Wellness center Nap York opened earlier this year in midtown with a cafe on its ground floor and places to nap and meditate on its other three. The cafe, which draws a mix of nappers, yogis and commuters, serves a menu of smoothies, pressed juices, avocado toast and more, designed with recipe developer Clare Langan, with a “focus on wellness,” says Stacy Veloric, Nap York’s director of marketing.

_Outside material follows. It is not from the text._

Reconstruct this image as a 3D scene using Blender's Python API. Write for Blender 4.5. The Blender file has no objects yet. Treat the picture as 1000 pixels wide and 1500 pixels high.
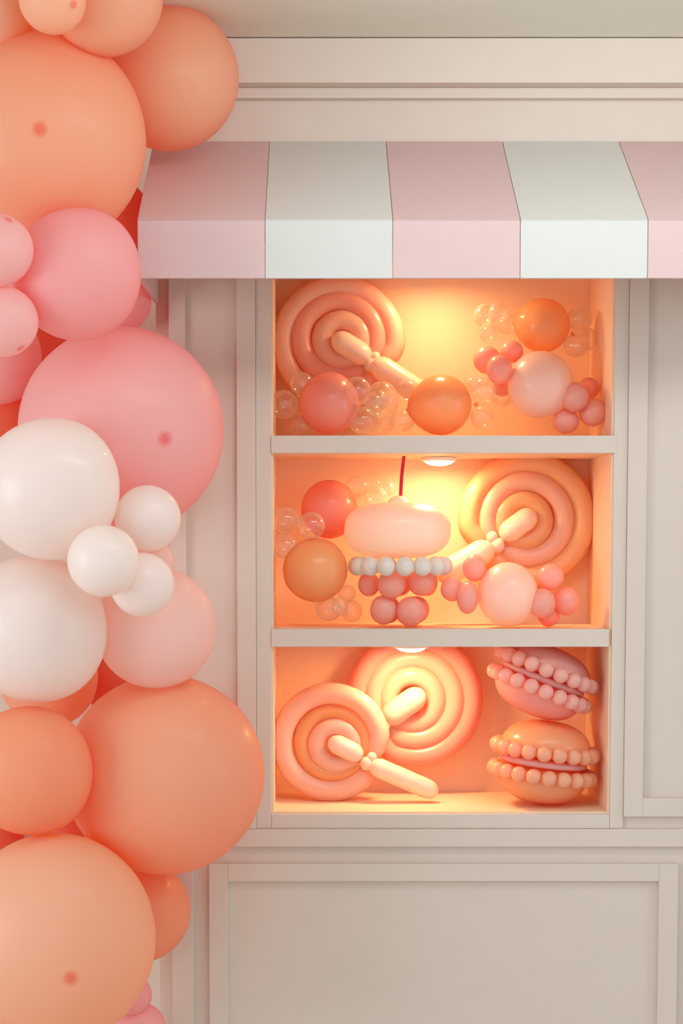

Popular offerings so far include its pineapple smoothie, acai bowls and vegan and gluten-free cookies, with some new additions planned.

“We want to really focus on providing our customers with healthy and delicious menu options,” Veloric says. “[We] are hoping to add more specialized items that focus on different ways of clean eating like vegan, paleo, raw, etc.”

Some health clubs have partnered with existing restaurants for food offerings. Last year, Equinox Sports Club on the Upper West Side briefly brought in trendy farm-to-table eatery The Fat Radish to cater its cafe. And last month, Chelsea Piers Fitness debuted a cafe helmed by health-focused chain fresh&co, with a menu of smoothies, grain bowls, salads and grab-and-go sandwiches. When Chelsea Piers Fitness’ second location opens next month in Downtown Brooklyn, it will also have a fresh&co — the chain’s first in Brooklyn.